Stickup

ON THE SAME DAY THE SANDIGANBAYAN ended the trial of the century by sentencing her predecessor, Joseph Estrada, to life in prison for plunder, President Macapagal-Arroyo announced the creation of a new body to help curb graft and corruption in government. The President told the Bishops-Ulama Conference in MalacaƱang Wednesday that she had created the Procurement Transparency Group to monitor procurement for public projects. The inter-agency body, chaired by the Department of Budget and Management, will have representatives from civil society. It will monitor procurement biddings and report anomalies to agency heads as well as the Office of the Ombudsman and the Commission on Audit. Its main purpose is “to ensure transparency and good governance in our massive public investments,’’ Ms Arroyo said. A separate group will “also harness civil society and the private sector in ensuring that public works projects serve the needs and objectives for which they are undertaken, and contract terms and timetables are complied with.’’

If the twin announcements were meant to signal a fresh resolve to combat graft in government, the President herself diluted the message with her other statements in the same forum. “We must be a government that honors contracts and agreements that go through the required processes, despite media attacks,’’ she said. “We live by the rule of law.’’ Later when asked by reporters if that policy included the ZTE contract to set up a national broadband network (NBN), Ms Arroyo reiterated that “as long as the contract goes through the required processes, we are required to comply’’ with its terms.

It was clear as day that she was referring to the $329-million contract with the Chinese firm ZTE. No other contract, whether involving foreign or local governments or companies, has been the subject of so much “media attacks’’ in recent months. And “transparent’’ is the last thing anyone can say about that contract or the processes that went before and after it was signed -- from the deliberations on the project to the negotiations and the decision to award it to ZTE.

To this day, top administration officials continue to dissemble and mislead the public about the NBN project and how ZTE bagged the contract. They cannot even agree if there is a contract or not. Some Cabinet officials say what has been signed is a memorandum of agreement or understanding, but others call it a contract. Commission on Higher Education Chair Romulo Neri, who used to head the National Economic and Development Authority, says there is a “supplier’s contract’’ but it is only a “prospective contract.’’ If that means it is not the real thing, then why did Transportation and Communications Secretary Leandro Mendoza sign it? And why did the President have to leave her husband, who had just undergone a delicate operation, to witness the signing in Boao, China? If the contract is “prospective,” it is probably because the plans and specifications are not spelled out so that no one can tell exactly what the country is getting for $329 million or if that would be the final price.

When pressed for answers, most Cabinet members point to Mendoza, saying the NBN is his baby and he knows it best. But Mendoza refuses to make the contract public and he doesn’t want to talk -- not to the press, not to the members of Congress. The only talking he has done recently was to the Cabinet where he supposedly explained the project in detail, including how it would save the government billions of pesos a year.
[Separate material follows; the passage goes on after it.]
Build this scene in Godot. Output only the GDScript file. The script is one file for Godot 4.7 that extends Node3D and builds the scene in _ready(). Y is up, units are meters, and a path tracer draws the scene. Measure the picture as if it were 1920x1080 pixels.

Funny that Mendoza bothered to do that. It was like preaching to the converted or at least to those who must act like true believers, given the President’s keen interest in seeing the NBN project through. But it is not the Cabinet that has been asking questions, it is the Filipino public. Does Mendoza think he owes it to the Cabinet to explain, but not to the Filipino people?

The Arroyo administration wants the Filipino people to approve a contract and pay for a project they know very little about, and it has the temerity to talk about transparency and good governance? In any other place, they would call this secret, rotten deal a stinking stickup.